> Given exercise: Give the data below again, word for word.

> 3D scene scripts:
....

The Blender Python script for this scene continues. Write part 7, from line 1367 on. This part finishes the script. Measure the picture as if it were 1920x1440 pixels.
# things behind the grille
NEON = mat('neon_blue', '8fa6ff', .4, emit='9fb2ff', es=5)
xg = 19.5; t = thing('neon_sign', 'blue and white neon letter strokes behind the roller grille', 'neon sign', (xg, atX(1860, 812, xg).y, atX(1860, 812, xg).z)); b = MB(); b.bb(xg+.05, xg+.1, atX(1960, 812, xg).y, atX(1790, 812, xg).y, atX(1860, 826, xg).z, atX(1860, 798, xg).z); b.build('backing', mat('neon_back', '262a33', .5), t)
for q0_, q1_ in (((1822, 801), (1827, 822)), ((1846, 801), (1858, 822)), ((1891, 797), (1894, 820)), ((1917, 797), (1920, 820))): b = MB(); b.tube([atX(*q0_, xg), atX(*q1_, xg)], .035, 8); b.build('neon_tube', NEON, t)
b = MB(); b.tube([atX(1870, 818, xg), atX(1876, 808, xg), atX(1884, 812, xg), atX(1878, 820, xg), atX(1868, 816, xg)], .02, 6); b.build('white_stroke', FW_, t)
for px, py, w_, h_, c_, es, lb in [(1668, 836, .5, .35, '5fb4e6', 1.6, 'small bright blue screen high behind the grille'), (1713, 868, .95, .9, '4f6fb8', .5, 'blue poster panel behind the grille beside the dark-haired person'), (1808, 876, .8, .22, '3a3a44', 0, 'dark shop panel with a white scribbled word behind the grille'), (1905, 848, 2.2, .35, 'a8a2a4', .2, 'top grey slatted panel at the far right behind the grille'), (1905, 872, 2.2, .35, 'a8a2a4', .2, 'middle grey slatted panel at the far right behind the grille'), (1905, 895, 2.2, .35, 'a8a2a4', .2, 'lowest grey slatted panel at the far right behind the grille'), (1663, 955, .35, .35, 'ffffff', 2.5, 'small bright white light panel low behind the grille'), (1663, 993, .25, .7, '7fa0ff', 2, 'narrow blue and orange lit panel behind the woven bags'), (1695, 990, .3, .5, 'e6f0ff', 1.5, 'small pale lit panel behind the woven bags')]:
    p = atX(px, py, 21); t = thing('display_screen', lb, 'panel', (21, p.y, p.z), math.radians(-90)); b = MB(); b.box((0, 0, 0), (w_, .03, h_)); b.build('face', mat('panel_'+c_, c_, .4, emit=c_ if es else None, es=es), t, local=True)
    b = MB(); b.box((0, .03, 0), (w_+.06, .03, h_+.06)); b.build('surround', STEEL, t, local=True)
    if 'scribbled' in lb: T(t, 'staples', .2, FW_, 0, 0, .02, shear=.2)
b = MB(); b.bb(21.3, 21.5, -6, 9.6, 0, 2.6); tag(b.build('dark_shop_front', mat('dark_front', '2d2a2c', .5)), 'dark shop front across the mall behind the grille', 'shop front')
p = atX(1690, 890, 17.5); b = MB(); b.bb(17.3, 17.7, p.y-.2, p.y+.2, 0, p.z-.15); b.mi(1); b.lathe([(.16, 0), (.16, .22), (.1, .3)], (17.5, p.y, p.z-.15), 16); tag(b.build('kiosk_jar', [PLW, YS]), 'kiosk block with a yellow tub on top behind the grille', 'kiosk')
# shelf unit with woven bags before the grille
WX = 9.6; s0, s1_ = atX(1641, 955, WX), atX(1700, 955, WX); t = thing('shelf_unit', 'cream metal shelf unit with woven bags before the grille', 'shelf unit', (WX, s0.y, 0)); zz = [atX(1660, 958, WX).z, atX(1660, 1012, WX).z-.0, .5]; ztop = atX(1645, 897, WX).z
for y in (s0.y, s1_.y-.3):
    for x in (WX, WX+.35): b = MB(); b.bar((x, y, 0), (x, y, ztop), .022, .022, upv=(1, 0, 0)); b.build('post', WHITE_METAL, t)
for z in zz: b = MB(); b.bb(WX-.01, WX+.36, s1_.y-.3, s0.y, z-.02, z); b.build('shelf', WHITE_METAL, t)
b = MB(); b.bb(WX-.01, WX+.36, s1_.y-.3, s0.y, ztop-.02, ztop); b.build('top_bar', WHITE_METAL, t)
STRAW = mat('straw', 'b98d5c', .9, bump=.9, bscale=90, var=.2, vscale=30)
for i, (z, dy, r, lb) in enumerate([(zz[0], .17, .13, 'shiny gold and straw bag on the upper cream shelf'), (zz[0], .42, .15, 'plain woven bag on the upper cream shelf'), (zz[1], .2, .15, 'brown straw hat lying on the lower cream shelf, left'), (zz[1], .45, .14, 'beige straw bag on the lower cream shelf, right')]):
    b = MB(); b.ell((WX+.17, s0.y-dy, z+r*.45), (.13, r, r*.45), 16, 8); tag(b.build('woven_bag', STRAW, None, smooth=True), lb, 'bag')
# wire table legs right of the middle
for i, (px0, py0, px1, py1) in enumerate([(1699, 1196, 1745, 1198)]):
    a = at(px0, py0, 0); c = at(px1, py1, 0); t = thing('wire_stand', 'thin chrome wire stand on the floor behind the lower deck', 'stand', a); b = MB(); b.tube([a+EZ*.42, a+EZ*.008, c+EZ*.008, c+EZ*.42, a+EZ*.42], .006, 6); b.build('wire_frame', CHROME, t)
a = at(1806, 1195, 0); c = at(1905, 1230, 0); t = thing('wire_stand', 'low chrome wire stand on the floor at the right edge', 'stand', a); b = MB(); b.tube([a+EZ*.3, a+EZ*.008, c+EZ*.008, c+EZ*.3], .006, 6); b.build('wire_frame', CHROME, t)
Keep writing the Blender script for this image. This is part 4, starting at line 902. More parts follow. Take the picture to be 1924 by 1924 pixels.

....

> Task solution:
The Blender Python script for this scene continues. Write part 7, from line 1367 on. This part finishes the script. Measure the picture as if it were 1920x1440 pixels.
# things behind the grille
NEON = mat('neon_blue', '8fa6ff', .4, emit='9fb2ff', es=5)
xg = 19.5; t = thing('neon_sign', 'blue and white neon letter strokes behind the roller grille', 'neon sign', (xg, atX(1860, 812, xg).y, atX(1860, 812, xg).z)); b = MB(); b.bb(xg+.05, xg+.1, atX(1960, 812, xg).y, atX(1790, 812, xg).y, atX(1860, 826, xg).z, atX(1860, 798, xg).z); b.build('backing', mat('neon_back', '262a33', .5), t)
for q0_, q1_ in (((1822, 801), (1827, 822)), ((1846, 801), (1858, 822)), ((1891, 797), (1894, 820)), ((1917, 797), (1920, 820))): b = MB(); b.tube([atX(*q0_, xg), atX(*q1_, xg)], .035, 8); b.build('neon_tube', NEON, t)
b = MB(); b.tube([atX(1870, 818, xg), atX(1876, 808, xg), atX(1884, 812, xg), atX(1878, 820, xg), atX(1868, 816, xg)], .02, 6); b.build('white_stroke', FW_, t)
for px, py, w_, h_, c_, es, lb in [(1668, 836, .5, .35, '5fb4e6', 1.6, 'small bright blue screen high behind the grille'), (1713, 868, .95, .9, '4f6fb8', .5, 'blue poster panel behind the grille beside the dark-haired person'), (1808, 876, .8, .22, '3a3a44', 0, 'dark shop panel with a white scribbled word behind the grille'), (1905, 848, 2.2, .35, 'a8a2a4', .2, 'top grey slatted panel at the far right behind the grille'), (1905, 872, 2.2, .35, 'a8a2a4', .2, 'middle grey slatted panel at the far right behind the grille'), (1905, 895, 2.2, .35, 'a8a2a4', .2, 'lowest grey slatted panel at the far right behind the grille'), (1663, 955, .35, .35, 'ffffff', 2.5, 'small bright white light panel low behind the grille'), (1663, 993, .25, .7, '7fa0ff', 2, 'narrow blue and orange lit panel behind the woven bags'), (1695, 990, .3, .5, 'e6f0ff', 1.5, 'small pale lit panel behind the woven bags')]:
    p = atX(px, py, 21); t = thing('display_screen', lb, 'panel', (21, p.y, p.z), math.radians(-90)); b = MB(); b.box((0, 0, 0), (w_, .03, h_)); b.build('face', mat('panel_'+c_, c_, .4, emit=c_ if es else None, es=es), t, local=True)
    b = MB(); b.box((0, .03, 0), (w_+.06, .03, h_+.06)); b.build('surround', STEEL, t, local=True)
    if 'scribbled' in lb: T(t, 'staples', .2, FW_, 0, 0, .02, shear=.2)
b = MB(); b.bb(21.3, 21.5, -6, 9.6, 0, 2.6); tag(b.build('dark_shop_front', mat('dark_front', '2d2a2c', .5)), 'dark shop front across the mall behind the grille', 'shop front')
p = atX(1690, 890, 17.5); b = MB(); b.bb(17.3, 17.7, p.y-.2, p.y+.2, 0, p.z-.15); b.mi(1); b.lathe([(.16, 0), (.16, .22), (.1, .3)], (17.5, p.y, p.z-.15), 16); tag(b.build('kiosk_jar', [PLW, YS]), 'kiosk block with a yellow tub on top behind the grille', 'kiosk')
# shelf unit with woven bags before the grille
WX = 9.6; s0, s1_ = atX(1641, 955, WX), atX(1700, 955, WX); t = thing('shelf_unit', 'cream metal shelf unit with woven bags before the grille', 'shelf unit', (WX, s0.y, 0)); zz = [atX(1660, 958, WX).z, atX(1660, 1012, WX).z-.0, .5]; ztop = atX(1645, 897, WX).z
for y in (s0.y, s1_.y-.3):
    for x in (WX, WX+.35): b = MB(); b.bar((x, y, 0), (x, y, ztop), .022, .022, upv=(1, 0, 0)); b.build('post', WHITE_METAL, t)
for z in zz: b = MB(); b.bb(WX-.01, WX+.36, s1_.y-.3, s0.y, z-.02, z); b.build('shelf', WHITE_METAL, t)
b = MB(); b.bb(WX-.01, WX+.36, s1_.y-.3, s0.y, ztop-.02, ztop); b.build('top_bar', WHITE_METAL, t)
STRAW = mat('straw', 'b98d5c', .9, bump=.9, bscale=90, var=.2, vscale=30)
for i, (z, dy, r, lb) in enumerate([(zz[0], .17, .13, 'shiny gold and straw bag on the upper cream shelf'), (zz[0], .42, .15, 'plain woven bag on the upper cream shelf'), (zz[1], .2, .15, 'brown straw hat lying on the lower cream shelf, left'), (zz[1], .45, .14, 'beige straw bag on the lower cream shelf, right')]):
    b = MB(); b.ell((WX+.17, s0.y-dy, z+r*.45), (.13, r, r*.45), 16, 8); tag(b.build('woven_bag', STRAW, None, smooth=True), lb, 'bag')
# wire table legs right of the middle
for i, (px0, py0, px1, py1) in enumerate([(1699, 1196, 1745, 1198)]):
    a = at(px0, py0, 0); c = at(px1, py1, 0); t = thing('wire_stand', 'thin chrome wire stand on the floor behind the lower deck', 'stand', a); b = MB(); b.tube([a+EZ*.42, a+EZ*.008, c+EZ*.008, c+EZ*.42, a+EZ*.42], .006, 6); b.build('wire_frame', CHROME, t)
a = at(1806, 1195, 0); c = at(1905, 1230, 0); t = thing('wire_stand', 'low chrome wire stand on the floor at the right edge', 'stand', a); b = MB(); b.tube([a+EZ*.3, a+EZ*.008, c+EZ*.008, c+EZ*.3], .006, 6); b.build('wire_frame', CHROME, t)
Keep writing the Blender script for this image. This is part 4, starting at line 902. More parts follow. Take the picture to be 1924 by 1924 pixels.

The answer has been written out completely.